### PROMPT
Only lines with the word "scene" are needed; collect each of them from the listing below.
BEGIN DATASET EXCERPT
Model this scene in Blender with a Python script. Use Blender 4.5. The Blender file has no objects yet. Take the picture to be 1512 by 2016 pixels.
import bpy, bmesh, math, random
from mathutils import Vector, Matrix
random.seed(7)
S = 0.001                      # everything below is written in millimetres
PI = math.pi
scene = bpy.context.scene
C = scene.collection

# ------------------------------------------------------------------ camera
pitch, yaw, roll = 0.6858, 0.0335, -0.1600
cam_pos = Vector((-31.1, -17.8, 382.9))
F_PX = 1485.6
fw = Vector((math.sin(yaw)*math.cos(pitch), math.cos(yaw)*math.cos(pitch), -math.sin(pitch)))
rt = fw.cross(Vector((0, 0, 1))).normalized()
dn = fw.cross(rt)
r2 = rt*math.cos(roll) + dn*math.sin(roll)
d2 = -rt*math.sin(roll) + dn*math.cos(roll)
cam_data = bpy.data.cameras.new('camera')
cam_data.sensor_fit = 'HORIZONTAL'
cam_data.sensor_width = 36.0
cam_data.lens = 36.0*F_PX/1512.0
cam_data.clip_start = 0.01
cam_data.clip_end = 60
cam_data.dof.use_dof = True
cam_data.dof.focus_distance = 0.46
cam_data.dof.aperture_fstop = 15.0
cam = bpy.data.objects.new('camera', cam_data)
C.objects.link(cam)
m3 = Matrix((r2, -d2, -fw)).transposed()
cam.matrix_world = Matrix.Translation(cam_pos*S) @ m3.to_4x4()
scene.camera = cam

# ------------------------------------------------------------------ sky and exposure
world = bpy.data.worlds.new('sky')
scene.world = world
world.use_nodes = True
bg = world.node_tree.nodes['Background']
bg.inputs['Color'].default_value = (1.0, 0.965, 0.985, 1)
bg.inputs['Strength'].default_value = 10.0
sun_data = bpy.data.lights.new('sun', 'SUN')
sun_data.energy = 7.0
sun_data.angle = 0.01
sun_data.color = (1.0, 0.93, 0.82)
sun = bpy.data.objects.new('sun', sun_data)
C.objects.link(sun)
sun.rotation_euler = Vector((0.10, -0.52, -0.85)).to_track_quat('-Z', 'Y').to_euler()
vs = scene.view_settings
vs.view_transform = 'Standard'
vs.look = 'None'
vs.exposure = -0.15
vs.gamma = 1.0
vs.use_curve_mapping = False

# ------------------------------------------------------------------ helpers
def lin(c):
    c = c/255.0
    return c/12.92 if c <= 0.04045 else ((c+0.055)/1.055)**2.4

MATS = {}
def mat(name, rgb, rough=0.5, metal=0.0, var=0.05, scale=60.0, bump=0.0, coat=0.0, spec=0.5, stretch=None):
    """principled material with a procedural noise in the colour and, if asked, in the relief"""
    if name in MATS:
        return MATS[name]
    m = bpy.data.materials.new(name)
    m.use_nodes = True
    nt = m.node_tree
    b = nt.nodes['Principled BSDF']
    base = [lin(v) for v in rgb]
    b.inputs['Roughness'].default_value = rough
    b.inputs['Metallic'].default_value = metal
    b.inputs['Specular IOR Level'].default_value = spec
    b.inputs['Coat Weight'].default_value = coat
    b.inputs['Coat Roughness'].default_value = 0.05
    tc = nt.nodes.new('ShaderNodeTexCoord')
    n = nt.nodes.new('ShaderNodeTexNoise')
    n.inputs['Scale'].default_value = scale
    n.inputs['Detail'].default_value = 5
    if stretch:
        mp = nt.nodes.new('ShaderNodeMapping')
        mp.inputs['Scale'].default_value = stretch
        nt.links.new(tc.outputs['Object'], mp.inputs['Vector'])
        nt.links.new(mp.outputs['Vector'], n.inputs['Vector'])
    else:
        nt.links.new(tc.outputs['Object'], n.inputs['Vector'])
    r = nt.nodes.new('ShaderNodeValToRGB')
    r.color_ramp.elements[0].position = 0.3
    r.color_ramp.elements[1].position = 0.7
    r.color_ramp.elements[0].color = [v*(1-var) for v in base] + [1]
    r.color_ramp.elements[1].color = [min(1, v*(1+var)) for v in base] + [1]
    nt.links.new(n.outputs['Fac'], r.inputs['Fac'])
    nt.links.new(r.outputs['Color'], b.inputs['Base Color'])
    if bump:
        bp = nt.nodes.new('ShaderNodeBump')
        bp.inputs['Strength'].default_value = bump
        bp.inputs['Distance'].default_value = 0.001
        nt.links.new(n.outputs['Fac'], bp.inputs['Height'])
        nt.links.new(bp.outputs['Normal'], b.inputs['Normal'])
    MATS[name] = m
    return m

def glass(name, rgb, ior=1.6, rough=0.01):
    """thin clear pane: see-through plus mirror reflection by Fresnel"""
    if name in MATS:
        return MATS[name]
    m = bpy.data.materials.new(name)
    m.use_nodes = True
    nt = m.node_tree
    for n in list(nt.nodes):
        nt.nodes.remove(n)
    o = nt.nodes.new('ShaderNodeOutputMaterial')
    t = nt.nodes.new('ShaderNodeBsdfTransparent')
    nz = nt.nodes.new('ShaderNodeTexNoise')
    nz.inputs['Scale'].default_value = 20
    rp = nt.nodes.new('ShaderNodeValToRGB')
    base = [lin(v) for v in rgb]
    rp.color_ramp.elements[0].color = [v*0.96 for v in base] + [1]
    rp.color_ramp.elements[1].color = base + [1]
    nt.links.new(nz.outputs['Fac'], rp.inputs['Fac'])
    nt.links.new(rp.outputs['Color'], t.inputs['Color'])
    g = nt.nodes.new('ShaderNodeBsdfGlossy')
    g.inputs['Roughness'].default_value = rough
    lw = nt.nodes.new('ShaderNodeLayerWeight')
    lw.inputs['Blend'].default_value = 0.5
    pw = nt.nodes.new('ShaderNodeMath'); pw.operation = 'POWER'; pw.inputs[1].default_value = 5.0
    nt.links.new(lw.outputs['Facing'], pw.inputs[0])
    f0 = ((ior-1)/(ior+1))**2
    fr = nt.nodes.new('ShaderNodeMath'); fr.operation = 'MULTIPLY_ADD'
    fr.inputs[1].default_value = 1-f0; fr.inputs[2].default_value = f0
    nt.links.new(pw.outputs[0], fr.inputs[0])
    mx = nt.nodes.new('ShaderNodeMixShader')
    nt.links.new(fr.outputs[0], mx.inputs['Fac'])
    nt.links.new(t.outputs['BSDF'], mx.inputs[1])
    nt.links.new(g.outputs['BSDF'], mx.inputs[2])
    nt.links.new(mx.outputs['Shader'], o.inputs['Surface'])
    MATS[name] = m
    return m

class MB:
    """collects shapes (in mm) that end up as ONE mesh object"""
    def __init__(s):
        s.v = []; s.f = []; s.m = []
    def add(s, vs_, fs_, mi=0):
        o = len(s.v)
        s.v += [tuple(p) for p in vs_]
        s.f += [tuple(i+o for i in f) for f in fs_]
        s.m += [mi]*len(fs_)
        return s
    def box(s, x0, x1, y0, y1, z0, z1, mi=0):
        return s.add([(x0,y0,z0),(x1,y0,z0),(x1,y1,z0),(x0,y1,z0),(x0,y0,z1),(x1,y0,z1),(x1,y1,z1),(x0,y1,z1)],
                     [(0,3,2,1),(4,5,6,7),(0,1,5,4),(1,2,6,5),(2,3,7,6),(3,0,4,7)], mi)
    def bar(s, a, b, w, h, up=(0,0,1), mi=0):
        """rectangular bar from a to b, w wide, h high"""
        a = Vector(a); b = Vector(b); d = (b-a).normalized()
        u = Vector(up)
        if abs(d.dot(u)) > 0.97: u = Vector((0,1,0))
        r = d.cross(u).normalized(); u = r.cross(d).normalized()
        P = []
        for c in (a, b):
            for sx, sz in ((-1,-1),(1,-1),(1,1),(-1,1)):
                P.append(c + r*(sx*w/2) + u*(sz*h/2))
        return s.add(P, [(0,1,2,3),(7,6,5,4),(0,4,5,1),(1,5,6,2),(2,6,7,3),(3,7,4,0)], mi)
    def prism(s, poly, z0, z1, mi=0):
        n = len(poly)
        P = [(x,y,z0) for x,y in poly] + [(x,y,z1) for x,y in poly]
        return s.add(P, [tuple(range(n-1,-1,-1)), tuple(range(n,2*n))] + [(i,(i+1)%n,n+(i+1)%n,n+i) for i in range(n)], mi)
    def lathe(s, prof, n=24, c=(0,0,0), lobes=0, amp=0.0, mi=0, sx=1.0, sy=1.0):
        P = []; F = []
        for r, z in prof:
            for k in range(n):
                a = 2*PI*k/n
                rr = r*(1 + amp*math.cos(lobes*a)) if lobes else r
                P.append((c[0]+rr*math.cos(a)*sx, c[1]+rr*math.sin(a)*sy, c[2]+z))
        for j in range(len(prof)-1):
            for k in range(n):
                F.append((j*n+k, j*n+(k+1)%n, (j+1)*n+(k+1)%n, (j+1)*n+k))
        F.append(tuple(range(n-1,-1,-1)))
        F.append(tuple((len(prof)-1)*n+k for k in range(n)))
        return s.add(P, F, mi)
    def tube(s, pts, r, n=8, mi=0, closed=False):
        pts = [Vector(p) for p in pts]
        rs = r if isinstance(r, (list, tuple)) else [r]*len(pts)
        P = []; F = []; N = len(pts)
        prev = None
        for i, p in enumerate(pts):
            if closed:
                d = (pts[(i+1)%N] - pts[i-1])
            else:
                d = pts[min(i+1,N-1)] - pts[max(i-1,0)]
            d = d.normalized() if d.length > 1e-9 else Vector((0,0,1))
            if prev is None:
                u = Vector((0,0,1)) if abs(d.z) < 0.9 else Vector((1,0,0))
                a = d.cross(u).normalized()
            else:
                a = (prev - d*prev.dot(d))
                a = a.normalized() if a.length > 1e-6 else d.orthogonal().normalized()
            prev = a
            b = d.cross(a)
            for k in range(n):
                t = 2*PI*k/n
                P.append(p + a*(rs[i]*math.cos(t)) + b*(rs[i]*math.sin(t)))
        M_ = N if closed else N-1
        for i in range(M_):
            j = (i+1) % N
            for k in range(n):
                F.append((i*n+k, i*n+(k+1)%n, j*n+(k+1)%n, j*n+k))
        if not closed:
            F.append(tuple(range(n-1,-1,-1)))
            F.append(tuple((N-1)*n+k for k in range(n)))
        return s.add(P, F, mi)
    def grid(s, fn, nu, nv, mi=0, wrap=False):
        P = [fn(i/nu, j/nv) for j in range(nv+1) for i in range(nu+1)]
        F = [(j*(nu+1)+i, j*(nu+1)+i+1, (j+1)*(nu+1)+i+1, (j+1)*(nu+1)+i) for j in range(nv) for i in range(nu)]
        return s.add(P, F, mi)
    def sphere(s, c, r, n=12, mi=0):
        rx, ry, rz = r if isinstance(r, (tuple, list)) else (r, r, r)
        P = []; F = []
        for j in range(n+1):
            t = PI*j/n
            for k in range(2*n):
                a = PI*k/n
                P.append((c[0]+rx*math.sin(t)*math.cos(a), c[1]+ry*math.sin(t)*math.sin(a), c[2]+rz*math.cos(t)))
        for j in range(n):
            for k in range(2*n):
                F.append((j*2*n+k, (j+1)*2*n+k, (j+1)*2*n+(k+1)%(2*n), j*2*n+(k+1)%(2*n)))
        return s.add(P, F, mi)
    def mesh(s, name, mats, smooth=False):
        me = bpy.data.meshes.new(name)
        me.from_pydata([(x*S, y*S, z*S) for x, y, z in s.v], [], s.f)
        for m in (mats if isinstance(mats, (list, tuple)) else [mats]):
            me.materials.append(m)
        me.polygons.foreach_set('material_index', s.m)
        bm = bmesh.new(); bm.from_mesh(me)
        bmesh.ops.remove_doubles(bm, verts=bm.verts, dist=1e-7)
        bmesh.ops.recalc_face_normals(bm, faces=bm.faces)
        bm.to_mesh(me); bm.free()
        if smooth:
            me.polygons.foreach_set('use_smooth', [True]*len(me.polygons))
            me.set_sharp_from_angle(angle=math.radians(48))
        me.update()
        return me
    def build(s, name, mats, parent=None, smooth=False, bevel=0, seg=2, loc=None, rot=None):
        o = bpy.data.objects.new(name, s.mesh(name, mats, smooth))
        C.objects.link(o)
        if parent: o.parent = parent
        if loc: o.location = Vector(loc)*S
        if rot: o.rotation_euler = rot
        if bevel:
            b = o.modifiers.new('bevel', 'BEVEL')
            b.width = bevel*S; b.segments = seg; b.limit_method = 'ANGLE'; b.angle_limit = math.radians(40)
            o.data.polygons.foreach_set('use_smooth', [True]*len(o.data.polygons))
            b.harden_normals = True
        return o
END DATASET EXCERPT
### WRITTEN ANSWER
Model this scene in Blender with a Python script. Use Blender 4.5. The Blender file has no objects yet. Take the picture to be 1512 by 2016 pixels.
scene = bpy.context.scene
C = scene.collection
scene.camera = cam
scene.world = world
vs = scene.view_settings